Some resources for people who already have some background in AI (read the Wikipedia definitions and did Tensorflow/Pytorch tutorials):

Implementing the Raft Distributed Consensus System

Link to Raft Info Page

Raft is a consensus algorithm. I'm not going to describe further, but it's an algorithm to solve problems with distributed systems -- something you may be familiar with! Unlike many of the projects I've listed, Raft will require a lot of reading / research to build background knowledge. Implementing Raft requires knowledge about operating systems, systems programming in general, networks and concurrency. I feel that it'll also test more software engineering skills since the process will include lots of logging, tests and error handling.

I'm not going to give time estimates about Raft since I've read a lot but haven't implemented it. More importantly, it depends on your background.

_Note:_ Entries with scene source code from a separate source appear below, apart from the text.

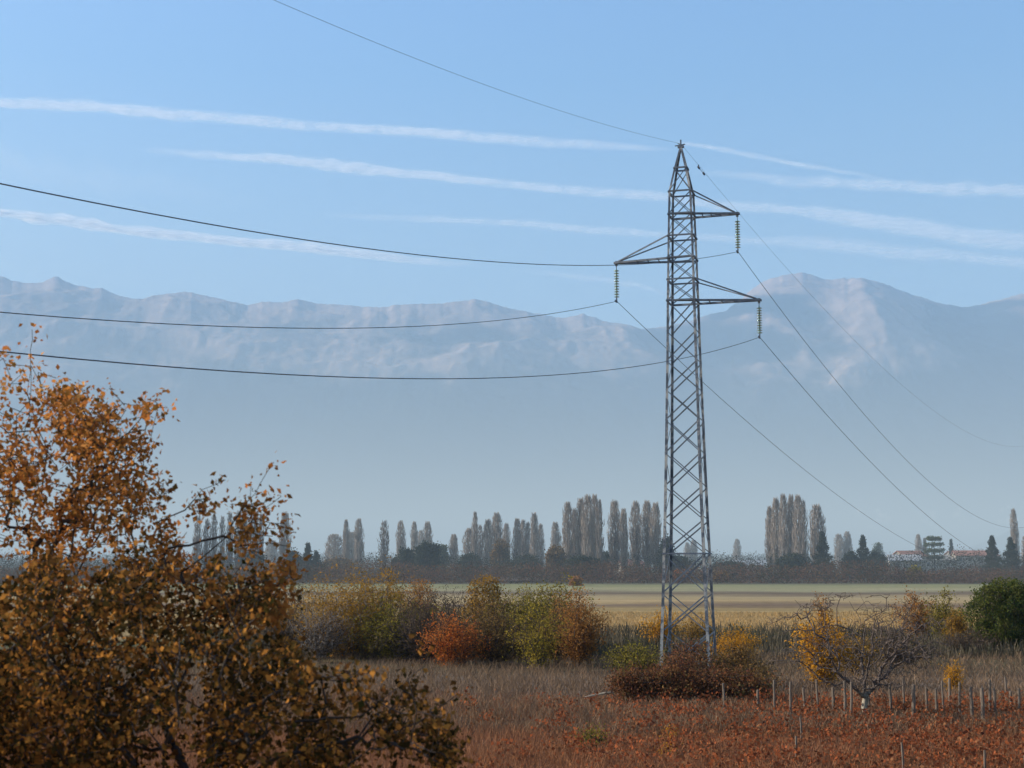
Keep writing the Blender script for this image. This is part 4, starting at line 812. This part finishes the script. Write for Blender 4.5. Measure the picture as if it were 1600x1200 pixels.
near_tree('autumn_tree', 'near autumn tree with orange leaves and dark boughs reaching in from the left', 'tree', (-3.6, 9.6, bz),
          [(-3.6, 9.6, bz - .1), (-3.55, 9.6, bz + .5), (-3.5, 9.55, bz + 1.1), (-3.42, 9.5, bz + 1.6)],
          [([(-520, 640), (-300, 520), (-60, 520), (0, 545), (60, 565), (100, 600), (110, 680), (60, 760), (-100, 800), (-500, 800)], 540, 8.4, 10.6, 10),
           ([(60, 610), (160, 590), (225, 620), (268, 636), (225, 655), (235, 690), (225, 720), (150, 700), (90, 680)], 180, 8.8, 10.0, 10),
           ([(250, 800), (330, 770), (380, 790), (430, 770), (455, 800), (450, 840), (460, 900), (440, 990), (330, 960), (240, 880)], 230, 8.8, 9.6, 10),
           ([(20, 700), (150, 690), (235, 740), (268, 765), (240, 800), (200, 830), (60, 840), (-60, 800)], 360, 8.6, 10.2, 9),
           ([(-520, 740), (-60, 760), (40, 820), (120, 780), (200, 850), (290, 800), (320, 860), (380, 840), (440, 870), (420, 930), (300, 1000), (180, 960), (60, 1040), (-520, 1000)], 820, 8.4, 10.6, 10)],
          3, M_autumn, .0022, extra=[[(60, 900, 9.2), (160, 845, 9.2), (230, 822, 9.2), (290, 798, 9.2), (316, 766, 9.2), (352, 750, 9.2)], [(150, 900, 9.1), (260, 858, 9.1), (350, 838, 9.1), (395, 810, 9.1), (440, 775, 9.1)], [(350, 838, 9.1), (385, 790, 9.1), (428, 722, 9.1)],
                                   [(395, 810, 9.1), (392, 760, 9.0)], [(350, 838, 9.1), (400, 818, 9.1), (445, 818, 9.1)], [(20, 760, 9.4), (110, 690, 9.4), (190, 632, 9.4), (262, 637, 9.4)], [(20, 760, 9.4), (45, 650, 9.4), (50, 515, 9.4)], [(110, 690, 9.4), (150, 665, 9.4), (235, 648, 9.4)], [(60, 760, 9.3), (150, 690, 9.3), (232, 690, 9.3)]])
bz = float(hgt(-1.9, 8.2))
near_tree('autumn_shrub', 'dark dense near shrub with brown, olive and yellow leaves filling the lower left corner', 'shrub', (-1.9, 8.2, bz),
          [(-1.9, 8.2, bz - .1), (-1.88, 8.2, bz + .3)],
          [([(-300, 960), (0, 930), (70, 860), (130, 930), (230, 840), (300, 900), (350, 850), (430, 900), (475, 935), (440, 980), (475, 1020), (480, 1200), (500, 1330), (-300, 1330)], 2900, 7.2, 9.6, 12),
           ([(430, 1010), (520, 1050), (560, 1040), (650, 1060), (690, 1120), (715, 1165), (690, 1330), (430, 1330)], 650, 7.2, 8.8, 10)],
          4, M_autumn_shaded, .0026, leafsz=.040, extra=[[(420, 1190, 7.9), (560, 1150, 7.9), (650, 1130, 7.9), (715, 1085, 7.9)], [(300, 1150, 7.8), (480, 1060, 7.8), (590, 1050, 7.8)], [(430, 1130, 7.8), (560, 1120, 7.8), (665, 1040, 7.8), (668, 1015, 7.8)], [(560, 1150, 7.9), (650, 1170, 7.8), (722, 1170, 7.8)]])
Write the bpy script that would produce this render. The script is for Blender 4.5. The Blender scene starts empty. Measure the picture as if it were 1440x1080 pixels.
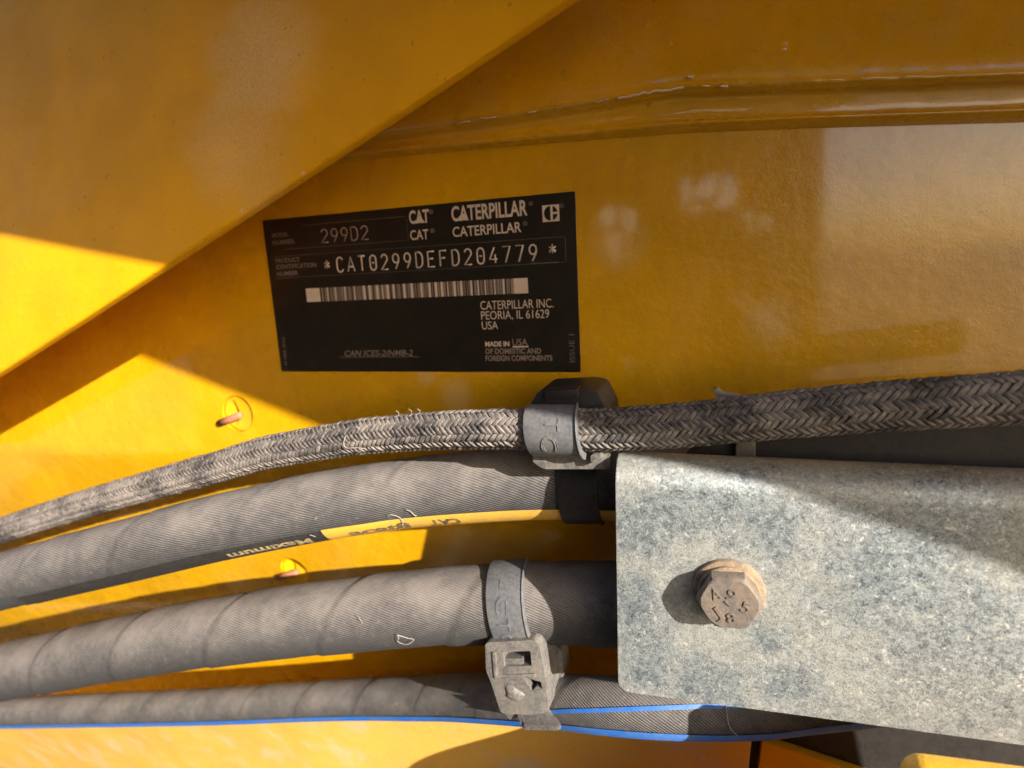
import bpy, bmesh, math, random
from mathutils import Vector, Matrix, noise
random.seed(7)
sc = bpy.context.scene
COL = sc.collection

# ------------------------------------------------------------------ camera
# World frame: X right along the panel, Z up, Y into the panel (panel face is Y = 0); metres.
F = 839.0                      # focal length in pixels of a 1440 px wide frame
DIST = 0.260                   # camera to panel face
def _n(v): return v.normalized()
_d1 = _n(Vector((-2565, -23, 839))); _d2 = _n(Vector((235, 4380, 839)))
AX = -_d1; AZ = -_d2; AZ = _n(AZ - AX * AX.dot(AZ)); AY = AZ.cross(AX)
RM = Matrix((AX, AY, AZ))      # camera (x right, y down, z forward) -> world
CAM = Vector((0, -DIST, 0))
cam = bpy.data.cameras.new('camera'); camo = bpy.data.objects.new('camera', cam); COL.objects.link(camo)
rc = RM @ Matrix(((1, 0, 0), (0, -1, 0), (0, 0, -1)))
camo.matrix_world = Matrix.Translation(CAM) @ rc.to_4x4()
cam.sensor_width = 36; cam.lens = 36 * F / 1440
cam.clip_start = 0.005; cam.clip_end = 5000
cam.dof.use_dof = True; cam.dof.focus_distance = 0.222; cam.dof.aperture_fstop = 9.5
sc.camera = camo

# ------------------------------------------------------------------ light
SUN = Vector((-1.54, 1.0, -0.68)).normalized()
el = math.asin(-SUN.z); az = math.atan2(-SUN.x, -SUN.y)
w = bpy.data.worlds.new('World'); sc.world = w; w.use_nodes = True
nt = w.node_tree; nt.nodes.clear()
sky = nt.nodes.new('ShaderNodeTexSky'); sky.sky_type = 'NISHITA'; sky.sun_disc = False
sky.sun_elevation = el; sky.sun_rotation = az; sky.dust_density = 2.0
bg = nt.nodes.new('ShaderNodeBackground'); bg.inputs['Strength'].default_value = 0.095
wo = nt.nodes.new('ShaderNodeOutputWorld')
nt.links.new(sky.outputs[0], bg.inputs[0]); nt.links.new(bg.outputs[0], wo.inputs[0])
sl = bpy.data.lights.new('sun', 'SUN'); sl.energy = 5.0; sl.angle = math.radians(0.5); sl.color = (1, 0.93, 0.82)
so = bpy.data.objects.new('sun', sl); COL.objects.link(so)
so.rotation_euler = SUN.to_track_quat('-Z', 'Y').to_euler(); so.location = (1, -1, 1)
sc.view_settings.view_transform = 'Standard'; sc.view_settings.look = 'None'
sc.view_settings.exposure = 1.2; sc.view_settings.gamma = 1

# ------------------------------------------------------------------ helpers
def at(px, py, h):
    r = RM @ Vector(((px - 720) / F, (py - 540) / F, 1)); return CAM + r * ((DIST - h) / r.y)
def proj(P):
    c = RM.transposed() @ (P - CAM); return 720 + F * c.x / c.z, 540 + F * c.y / c.z
def lerp_tab(tab, x):
    if x <= tab[0][0]: a, b = tab[0], tab[1]
    elif x >= tab[-1][0]: a, b = tab[-2], tab[-1]
    else:
        for a, b in zip(tab, tab[1:]):
            if a[0] <= x <= b[0]: break
    t = (x - a[0]) / (b[0] - a[0]); return a[1] + (b[1] - a[1]) * t
def thing(name, label, cat, loc=(0, 0, 0), group=None):
    o = bpy.data.objects.new(name, None); COL.objects.link(o); o.location = loc
    o.empty_display_size = 0.01
    o['label'] = label; o['category'] = cat
    if group: o['group'] = group
    return o
def tag(o, label, cat, group=None):
    o['label'] = label; o['category'] = cat
    if group: o['group'] = group
    return o
def origin(o):
    v = Vector((0, 0, 0))
    while o: v = v + Vector(o.location); o = o.parent
    return v
def link(name, me, mat, parent=None, smooth=True, auto=None):
    """link a mesh given in world coordinates as one object under its parent"""
    o = bpy.data.objects.new(name, me); COL.objects.link(o)
    off = origin(parent) if parent else Vector((0, 0, 0))
    if parent is not None: o.parent = parent
    # own origin in the middle of the piece
    n = len(me.vertices)
    c = Vector((0, 0, 0))
    for v in me.vertices: c += v.co
    c /= max(n, 1)
    me.transform(Matrix.Translation(-c)); o.location = c - off
    me.materials.clear(); me.materials.append(mat)
    if smooth:
        me.polygons.foreach_set('use_smooth', [True] * len(me.polygons))
        if auto: me.set_sharp_from_angle(angle=math.radians(auto))
    me.update()
    return o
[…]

If I had to say, it would be at least a week full time.

Building an Operating System

This one seems fun but I've only briefly attempted it.

Julia Evans on an OS in Rust | Georgia Tech Course Materials | OS Tutorial (unmaintained in 2+ years) | OS Dev Wiki

Though challenging and a long project, I recommend OS dev because it's a surprisingly common project (you can probably find more resources for this than say, Raft). The difficult parts with this project is that it's more open-ended, longer even to get to a minimal project and the development cycle is a bit more painful.

Estimate 4+ weeks full time for a minimal-ish OS.

Miscellaneous

Computer Vision. I didn't list any tutorials for this since none are particularly special, but OpenCV is powerful and there are a whole bunch of projects that can come out of it! The documentation is not as polished as most web-dev documentation which I think makes it extra fun.

Blockchain. I'm generally pretty clueless about blockchain, so not listing any resources but I'm leaving it here in case anyone has ideas.

Regex. This is not a career, nor is it distinct from webdev, but it certainly exercises your brain in a different way and is a unique skill! Being able to write regexes off the top of my head has been a great help to my software engineering. I learned/practiced through Regex Crosswords.

Activities and References

Competitive Programming

Hesistant about including this since it's sometimes just "leetcoding" but I think competitive programming was formative to my programming skills. Codeforces has weekly contests (also see TopCoder, DMOJ). Some of the problems are more traditional data science and algorithms, but sites like Codeforces over Leetcode will have some more adhoc and math focused puzzles. Speaking of math, Project Euler is also a great source of problems. I also like throwing away writing good code sometimes and just writing code for me!

Kaggle for Data Science and Machine Learning

Kaggle is a platform where users receive datasets and try to predict / compute some values in a contest format. They also have some open datasets with various tutorials on how to work with them, such as the Titanic Dataset.

General Things

Begone Stack Overflow, Hello Papers

As a web developer, a lot of my learning was throug Stack Overflow, videos and Medium articles. I think my learning of compilers was high-friction because of my unwillingness to read papers (which I'm still working on). This is not applicable to everything, for example machine learning has a lot of strong Stack Overflow resources through uses of libraries (though you'll definitely need to read papers for ML), and for learning to do reverse engineering, individual blog posts with write-ups are probably your best resource. In general, you may have to relearn how you filter / search through content.

Open Source

Something missing from this article is "after I learn these skills, how do I get a job?", and the reason it's missing is because I'd be talking out of my ass if I tried to answer that. However, I do some know reliable ways through which that has been done and Open Source is definitely one of them!

Spend some time looking into different projects and start working up towards contributions. I recommend larger projects for exposure and also because they'll have better support systems for new contributors. I know numerous people who somewhat bypassed education through side projects and gained skills entirely through working on OSS!